This is the fifth of five guest blog posts I wrote for Powell’s Books.

Michael Wex at Markham St. shul in Toronto
Rosh Hashanah, the Jewish New Year, begins tonight, and for me — possibly the only person in the world who looks at the High Holidays this way — it’s time for window wars, pitched verbal battles over whether the windows in the synagogue I described in the first Powell’s blog should be kept open or shut.
Those of us who still find themselves on the list of people to be called at 5:30 or 6:00 a.m. when someone needs a minyen — and in this place a quorum means ten men, real men, the kind who can wind phylacteries while half-asleep, rattle off a morning service that takes forty-five or fifty minutes in most synagogues in less than half that time, gulp down a shot of rye, eat a Manischewitz Tam Tam cracker, drink another shot, and be on the way back home or to work before the clock’s struck seven — people who have maintained some ties with the place over the years tend to look at it as a sort of church-of-your-choice counterpart to Anthony Quinn in Requiem for a Heavyweight and to think of themselves as an army of loyal Mickey Rooneys in prayer shawls; the born-again orthodox guys — the ones who did nothing but smoke dope and chase women until they realized that someone else was on the verge of having fun — are the villains in this scenario, constantly plotting to sell the shul out and turn it into a downtown branch of one of the outreach organizations with which they’re all associated. We Mickey Rooneys would like to see it a little healthier, a little happier, but we all know that nothing will ever really change: hardly anything has, except for the people inside, since it opened in 1903.
The shul is close to the university, which has thousands of Jewish students, but its insistence on separate seating for men and women has cost it dearly in the competition for shul of choice in downtown Toronto. The egalitarian congregation two blocks away is mobbed on an average Saturday; our shul isn’t even full on Yom Kippur, despite the fact that it’s just about the only place in town that will let you in without an expensive High Holiday ticket.
Separate seating isn’t the only problem, though. The place simply doesn’t conform to North American — which means Anglo-Saxon — standards of decorum. Three years ago, I finally managed to convince the guy who serves as rabbi and cantor — when he isn’t praying, he runs a long-distance trucking firm — to take down the bilingual sign that had hung on the east wall for as long as anybody could remember:
SHPAYTS NISHT BAYM DAVENEN
NO SPITTING DURING SERVICES
as if it were o.k. to do so if you were just hanging out. No one had actually spit for years, not even after services. The passage where you’re supposed to do so — “They bow down to emptiness and vanity and pray to a god who delivers them not” — had been cut out of the synagogue’s prayer books by Czarist censors.

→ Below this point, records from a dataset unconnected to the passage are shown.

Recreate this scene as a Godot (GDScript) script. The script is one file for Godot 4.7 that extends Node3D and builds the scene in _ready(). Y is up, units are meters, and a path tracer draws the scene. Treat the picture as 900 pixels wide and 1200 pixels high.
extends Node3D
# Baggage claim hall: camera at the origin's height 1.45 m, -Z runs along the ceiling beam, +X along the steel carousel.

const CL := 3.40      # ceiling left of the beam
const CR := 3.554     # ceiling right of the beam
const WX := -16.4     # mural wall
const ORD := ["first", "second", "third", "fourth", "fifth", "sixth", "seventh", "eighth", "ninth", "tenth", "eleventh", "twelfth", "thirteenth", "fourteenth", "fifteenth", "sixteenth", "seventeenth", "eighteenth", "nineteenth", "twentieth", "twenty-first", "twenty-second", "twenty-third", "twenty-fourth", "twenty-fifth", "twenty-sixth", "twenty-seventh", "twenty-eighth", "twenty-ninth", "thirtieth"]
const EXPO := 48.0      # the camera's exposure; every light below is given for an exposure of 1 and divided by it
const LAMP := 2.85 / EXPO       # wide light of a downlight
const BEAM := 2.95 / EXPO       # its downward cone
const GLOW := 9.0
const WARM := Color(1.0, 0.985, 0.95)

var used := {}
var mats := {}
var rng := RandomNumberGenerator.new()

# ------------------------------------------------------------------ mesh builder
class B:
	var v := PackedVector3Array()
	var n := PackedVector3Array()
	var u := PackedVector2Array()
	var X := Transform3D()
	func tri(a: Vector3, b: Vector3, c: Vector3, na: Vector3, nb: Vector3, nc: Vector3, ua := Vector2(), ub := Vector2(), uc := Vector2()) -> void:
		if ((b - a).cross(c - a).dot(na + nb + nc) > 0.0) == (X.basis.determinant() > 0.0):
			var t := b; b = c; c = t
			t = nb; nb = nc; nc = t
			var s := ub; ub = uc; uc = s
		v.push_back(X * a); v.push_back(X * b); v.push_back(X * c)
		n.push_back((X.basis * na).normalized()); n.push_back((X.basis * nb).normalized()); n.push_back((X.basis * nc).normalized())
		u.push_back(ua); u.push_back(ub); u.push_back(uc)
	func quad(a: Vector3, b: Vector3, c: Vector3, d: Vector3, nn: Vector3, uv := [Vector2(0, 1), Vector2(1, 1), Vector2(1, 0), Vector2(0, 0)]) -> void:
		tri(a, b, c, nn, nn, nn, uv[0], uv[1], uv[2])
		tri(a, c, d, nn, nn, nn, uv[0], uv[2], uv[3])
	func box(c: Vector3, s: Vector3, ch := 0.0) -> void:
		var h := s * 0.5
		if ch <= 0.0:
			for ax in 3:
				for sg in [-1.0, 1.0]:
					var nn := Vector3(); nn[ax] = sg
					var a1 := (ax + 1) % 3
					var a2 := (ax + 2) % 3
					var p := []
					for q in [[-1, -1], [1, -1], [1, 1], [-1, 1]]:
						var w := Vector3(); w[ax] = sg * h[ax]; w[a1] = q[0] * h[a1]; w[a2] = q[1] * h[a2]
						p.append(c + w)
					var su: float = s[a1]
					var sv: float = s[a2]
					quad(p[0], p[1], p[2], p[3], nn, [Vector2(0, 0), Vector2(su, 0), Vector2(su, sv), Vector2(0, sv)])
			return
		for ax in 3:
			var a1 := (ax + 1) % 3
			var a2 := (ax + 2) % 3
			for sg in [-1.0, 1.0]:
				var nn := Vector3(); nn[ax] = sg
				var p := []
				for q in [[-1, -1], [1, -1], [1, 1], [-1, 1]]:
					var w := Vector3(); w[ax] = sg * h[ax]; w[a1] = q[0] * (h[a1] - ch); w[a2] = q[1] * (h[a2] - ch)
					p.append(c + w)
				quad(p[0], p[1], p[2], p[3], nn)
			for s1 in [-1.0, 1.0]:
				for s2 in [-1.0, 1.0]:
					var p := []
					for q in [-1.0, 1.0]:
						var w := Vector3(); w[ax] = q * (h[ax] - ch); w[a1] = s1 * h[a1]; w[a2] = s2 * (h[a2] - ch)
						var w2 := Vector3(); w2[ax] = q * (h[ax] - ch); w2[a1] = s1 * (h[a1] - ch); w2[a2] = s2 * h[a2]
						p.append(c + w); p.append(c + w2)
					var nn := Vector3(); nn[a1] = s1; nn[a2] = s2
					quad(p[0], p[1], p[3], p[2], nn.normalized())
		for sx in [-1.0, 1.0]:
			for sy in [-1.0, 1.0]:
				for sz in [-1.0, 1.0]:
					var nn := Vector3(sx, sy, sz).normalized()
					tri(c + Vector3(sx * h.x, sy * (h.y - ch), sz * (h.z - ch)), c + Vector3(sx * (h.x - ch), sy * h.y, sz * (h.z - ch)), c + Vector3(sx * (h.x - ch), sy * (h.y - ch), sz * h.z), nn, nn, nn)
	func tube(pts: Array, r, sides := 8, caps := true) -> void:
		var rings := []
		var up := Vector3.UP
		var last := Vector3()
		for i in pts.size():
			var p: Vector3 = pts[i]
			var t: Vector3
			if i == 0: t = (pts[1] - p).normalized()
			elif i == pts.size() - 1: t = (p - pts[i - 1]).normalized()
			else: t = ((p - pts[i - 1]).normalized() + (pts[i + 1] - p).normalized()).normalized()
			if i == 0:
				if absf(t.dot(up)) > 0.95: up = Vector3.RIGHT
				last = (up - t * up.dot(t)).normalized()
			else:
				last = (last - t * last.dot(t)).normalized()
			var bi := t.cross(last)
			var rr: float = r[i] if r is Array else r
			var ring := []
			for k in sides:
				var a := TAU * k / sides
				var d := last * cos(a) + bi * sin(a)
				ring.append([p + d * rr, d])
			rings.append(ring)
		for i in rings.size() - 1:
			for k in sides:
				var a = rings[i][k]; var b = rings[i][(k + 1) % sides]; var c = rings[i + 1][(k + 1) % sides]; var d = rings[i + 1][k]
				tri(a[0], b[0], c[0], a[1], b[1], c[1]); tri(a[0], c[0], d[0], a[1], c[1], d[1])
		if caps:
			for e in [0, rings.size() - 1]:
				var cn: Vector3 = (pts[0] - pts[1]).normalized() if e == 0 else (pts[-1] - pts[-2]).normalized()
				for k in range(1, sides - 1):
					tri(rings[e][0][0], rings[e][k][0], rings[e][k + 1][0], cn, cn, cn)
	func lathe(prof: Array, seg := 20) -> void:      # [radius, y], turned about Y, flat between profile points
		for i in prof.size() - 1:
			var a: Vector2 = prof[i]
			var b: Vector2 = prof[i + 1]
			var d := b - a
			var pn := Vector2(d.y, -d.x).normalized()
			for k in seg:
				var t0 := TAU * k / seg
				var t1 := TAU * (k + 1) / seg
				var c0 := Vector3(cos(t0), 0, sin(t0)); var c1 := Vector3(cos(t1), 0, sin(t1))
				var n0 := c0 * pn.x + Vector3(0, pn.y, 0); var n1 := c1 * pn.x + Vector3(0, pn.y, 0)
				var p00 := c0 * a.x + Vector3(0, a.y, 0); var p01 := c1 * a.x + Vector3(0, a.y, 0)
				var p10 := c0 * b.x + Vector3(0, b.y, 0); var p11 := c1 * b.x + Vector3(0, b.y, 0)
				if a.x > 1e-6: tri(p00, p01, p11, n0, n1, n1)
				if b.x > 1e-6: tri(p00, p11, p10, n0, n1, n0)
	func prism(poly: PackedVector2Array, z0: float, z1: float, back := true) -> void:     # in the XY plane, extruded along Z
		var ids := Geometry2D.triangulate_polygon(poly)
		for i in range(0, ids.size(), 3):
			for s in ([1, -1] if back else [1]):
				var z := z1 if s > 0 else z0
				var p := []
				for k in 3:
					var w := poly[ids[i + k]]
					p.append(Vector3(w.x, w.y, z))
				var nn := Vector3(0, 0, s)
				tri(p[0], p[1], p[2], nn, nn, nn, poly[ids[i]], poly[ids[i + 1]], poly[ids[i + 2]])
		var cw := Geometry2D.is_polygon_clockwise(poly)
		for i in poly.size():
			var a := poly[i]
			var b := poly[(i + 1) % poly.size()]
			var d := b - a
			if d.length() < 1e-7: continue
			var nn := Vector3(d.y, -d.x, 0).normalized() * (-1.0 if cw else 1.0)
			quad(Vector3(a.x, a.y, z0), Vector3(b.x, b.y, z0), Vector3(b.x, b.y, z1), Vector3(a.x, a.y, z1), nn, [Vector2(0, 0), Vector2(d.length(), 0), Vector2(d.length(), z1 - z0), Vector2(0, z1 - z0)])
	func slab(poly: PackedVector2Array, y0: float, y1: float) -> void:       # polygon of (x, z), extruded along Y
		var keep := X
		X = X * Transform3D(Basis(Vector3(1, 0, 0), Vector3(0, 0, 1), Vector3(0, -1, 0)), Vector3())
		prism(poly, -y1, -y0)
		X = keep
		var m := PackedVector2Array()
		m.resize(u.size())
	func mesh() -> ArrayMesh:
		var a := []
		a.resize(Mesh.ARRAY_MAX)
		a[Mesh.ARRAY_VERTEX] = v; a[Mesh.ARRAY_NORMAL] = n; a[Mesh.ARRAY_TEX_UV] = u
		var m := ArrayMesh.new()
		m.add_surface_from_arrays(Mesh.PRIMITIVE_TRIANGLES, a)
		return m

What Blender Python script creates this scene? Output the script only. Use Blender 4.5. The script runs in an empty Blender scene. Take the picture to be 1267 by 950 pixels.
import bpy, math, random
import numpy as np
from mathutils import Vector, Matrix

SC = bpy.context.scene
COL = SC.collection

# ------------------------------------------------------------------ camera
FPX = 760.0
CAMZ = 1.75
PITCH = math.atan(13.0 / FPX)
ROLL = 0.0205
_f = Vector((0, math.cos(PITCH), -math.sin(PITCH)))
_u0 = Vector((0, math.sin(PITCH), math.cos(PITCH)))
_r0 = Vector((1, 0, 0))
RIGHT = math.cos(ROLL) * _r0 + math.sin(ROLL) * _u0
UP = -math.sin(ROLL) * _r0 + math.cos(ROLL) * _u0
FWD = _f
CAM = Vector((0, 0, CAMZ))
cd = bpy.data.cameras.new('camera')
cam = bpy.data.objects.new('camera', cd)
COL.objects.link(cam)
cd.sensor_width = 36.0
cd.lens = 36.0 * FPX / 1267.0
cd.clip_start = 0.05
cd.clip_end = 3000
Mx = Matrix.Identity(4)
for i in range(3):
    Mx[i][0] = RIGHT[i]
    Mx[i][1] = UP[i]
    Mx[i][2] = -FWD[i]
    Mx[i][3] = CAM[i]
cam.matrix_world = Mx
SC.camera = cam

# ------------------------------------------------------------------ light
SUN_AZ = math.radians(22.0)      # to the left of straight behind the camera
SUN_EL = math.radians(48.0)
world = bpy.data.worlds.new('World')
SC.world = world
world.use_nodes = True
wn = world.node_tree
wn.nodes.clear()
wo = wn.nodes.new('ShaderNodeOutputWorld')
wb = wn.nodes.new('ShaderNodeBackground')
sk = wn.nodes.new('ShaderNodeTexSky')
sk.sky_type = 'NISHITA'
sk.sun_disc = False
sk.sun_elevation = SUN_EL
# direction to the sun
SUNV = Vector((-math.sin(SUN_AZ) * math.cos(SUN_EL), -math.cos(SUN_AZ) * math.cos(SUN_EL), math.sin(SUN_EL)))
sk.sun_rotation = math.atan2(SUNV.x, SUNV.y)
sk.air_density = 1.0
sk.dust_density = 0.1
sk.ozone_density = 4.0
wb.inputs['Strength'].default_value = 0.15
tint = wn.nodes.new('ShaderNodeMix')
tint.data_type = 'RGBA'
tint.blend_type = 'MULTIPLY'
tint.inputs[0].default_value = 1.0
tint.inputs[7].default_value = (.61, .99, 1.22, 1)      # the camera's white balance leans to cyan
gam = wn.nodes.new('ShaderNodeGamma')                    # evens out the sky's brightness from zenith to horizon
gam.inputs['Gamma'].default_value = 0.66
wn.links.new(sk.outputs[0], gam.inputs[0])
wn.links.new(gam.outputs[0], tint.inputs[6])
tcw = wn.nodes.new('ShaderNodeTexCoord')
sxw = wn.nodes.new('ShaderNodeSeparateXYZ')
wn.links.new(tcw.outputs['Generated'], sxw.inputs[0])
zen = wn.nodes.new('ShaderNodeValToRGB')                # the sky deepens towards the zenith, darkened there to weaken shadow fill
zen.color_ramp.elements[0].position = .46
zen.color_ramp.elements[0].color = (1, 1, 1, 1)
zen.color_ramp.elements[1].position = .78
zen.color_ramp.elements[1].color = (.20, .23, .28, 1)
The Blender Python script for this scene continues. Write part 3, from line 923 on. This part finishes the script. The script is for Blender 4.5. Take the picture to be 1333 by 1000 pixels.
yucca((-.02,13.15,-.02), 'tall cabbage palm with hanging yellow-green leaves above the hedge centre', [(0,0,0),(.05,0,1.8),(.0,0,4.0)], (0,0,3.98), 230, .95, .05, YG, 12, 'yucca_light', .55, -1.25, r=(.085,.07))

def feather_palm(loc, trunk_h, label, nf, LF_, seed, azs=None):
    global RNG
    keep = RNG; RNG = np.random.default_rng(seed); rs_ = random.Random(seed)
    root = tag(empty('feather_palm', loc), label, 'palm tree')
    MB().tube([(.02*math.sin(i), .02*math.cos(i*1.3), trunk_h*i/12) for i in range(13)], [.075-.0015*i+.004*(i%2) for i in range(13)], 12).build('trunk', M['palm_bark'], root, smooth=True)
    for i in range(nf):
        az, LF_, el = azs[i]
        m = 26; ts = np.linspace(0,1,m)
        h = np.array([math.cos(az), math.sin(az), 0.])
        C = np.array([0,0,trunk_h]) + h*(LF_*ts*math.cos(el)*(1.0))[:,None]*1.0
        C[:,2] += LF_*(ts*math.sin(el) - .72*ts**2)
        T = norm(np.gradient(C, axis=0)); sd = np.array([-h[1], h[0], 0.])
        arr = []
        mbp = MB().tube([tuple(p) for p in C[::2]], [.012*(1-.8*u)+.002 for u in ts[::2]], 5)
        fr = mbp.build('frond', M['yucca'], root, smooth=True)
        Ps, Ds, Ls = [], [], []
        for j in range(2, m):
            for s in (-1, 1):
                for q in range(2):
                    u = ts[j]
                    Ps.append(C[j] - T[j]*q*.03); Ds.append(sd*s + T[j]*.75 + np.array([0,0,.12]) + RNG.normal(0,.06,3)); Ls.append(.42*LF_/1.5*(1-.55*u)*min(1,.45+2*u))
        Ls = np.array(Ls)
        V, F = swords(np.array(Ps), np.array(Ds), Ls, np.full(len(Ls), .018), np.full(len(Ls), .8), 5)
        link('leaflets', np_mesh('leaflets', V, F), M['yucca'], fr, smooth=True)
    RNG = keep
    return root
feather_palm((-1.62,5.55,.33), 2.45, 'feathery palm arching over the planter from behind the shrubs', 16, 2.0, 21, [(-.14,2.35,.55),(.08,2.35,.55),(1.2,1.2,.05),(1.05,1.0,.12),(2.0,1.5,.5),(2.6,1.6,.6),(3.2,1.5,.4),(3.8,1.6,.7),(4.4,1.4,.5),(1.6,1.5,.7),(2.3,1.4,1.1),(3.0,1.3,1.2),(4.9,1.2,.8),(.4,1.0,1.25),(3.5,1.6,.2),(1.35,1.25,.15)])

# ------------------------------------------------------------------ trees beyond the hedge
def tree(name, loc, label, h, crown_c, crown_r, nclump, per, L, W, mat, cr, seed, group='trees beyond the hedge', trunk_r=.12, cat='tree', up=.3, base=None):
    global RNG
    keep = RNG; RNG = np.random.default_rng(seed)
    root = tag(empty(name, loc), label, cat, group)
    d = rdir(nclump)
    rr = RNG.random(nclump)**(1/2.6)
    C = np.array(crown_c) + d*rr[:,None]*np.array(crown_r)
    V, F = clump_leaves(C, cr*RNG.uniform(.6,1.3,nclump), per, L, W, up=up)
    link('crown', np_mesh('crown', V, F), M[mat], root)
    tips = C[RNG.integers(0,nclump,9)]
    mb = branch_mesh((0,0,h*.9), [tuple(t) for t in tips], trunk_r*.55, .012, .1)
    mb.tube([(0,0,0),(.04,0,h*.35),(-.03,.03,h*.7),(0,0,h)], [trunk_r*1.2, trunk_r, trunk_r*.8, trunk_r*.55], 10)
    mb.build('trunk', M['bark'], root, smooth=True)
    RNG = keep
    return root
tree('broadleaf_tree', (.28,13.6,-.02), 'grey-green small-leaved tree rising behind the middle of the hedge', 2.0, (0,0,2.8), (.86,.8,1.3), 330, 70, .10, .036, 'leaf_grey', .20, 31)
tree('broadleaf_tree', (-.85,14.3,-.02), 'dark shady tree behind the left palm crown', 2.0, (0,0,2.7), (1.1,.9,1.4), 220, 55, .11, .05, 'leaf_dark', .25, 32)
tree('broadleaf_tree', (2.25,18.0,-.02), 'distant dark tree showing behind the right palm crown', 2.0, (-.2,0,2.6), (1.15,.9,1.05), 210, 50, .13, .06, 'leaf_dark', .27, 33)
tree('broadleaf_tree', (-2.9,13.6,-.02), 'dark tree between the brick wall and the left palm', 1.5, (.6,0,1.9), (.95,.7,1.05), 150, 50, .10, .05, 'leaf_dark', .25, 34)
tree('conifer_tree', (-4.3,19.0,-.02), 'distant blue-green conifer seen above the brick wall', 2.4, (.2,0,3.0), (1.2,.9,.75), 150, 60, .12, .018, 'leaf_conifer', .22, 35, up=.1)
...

“But that sign’s always been there.”
“Then at least white out the English, people shouldn’t get the wrong idea.”
Worse than potential expectoration, though, was the regulars’ propensity to get into fights with each other, generally over opening or closing the windows. Mendel would open, Velvel would close; Mendel would open, Velvel would close. This had been going on for so long that nobody at shul could remember ever having heard Mendel and Velvel speak a word to each other or ask anyone else how they wanted the window.
They were in the midst of their usual routine last Yom Kippur. The cantor, whose name is Sheldon, was intoning, “Are all heroes not as nothing before You, and celebrities as if they did not exist,” when Velvel slammed the window so hard that the pane rattled in its frame, then fell to the floor and broke, scattering shards of glass onto a number of hapless worshippers and miraculously injuring nobody. The praying came to a halt. The window was closed, but it had no glass in the pane — everybody should have been happy. But no. Mendel smiled with triumphant mockery and, to everyone’s amazement, addressed himself to Velvel. “Zeyst? You see? You think you’re somebody here? You think you’re something? Look at that window. It’s open forever now. You’re nothing! You wanted, and look what you got. Nothing. Because even by God you’re nothing… Khazn” — cantor, he said, turning to Sheldon — “Davnt vayter, pray on.”
Nobody stopped Mendel, nobody stepped in to stand up for Velvel, who was fighting back tears. We went back to our prayer books and begged for forgiveness.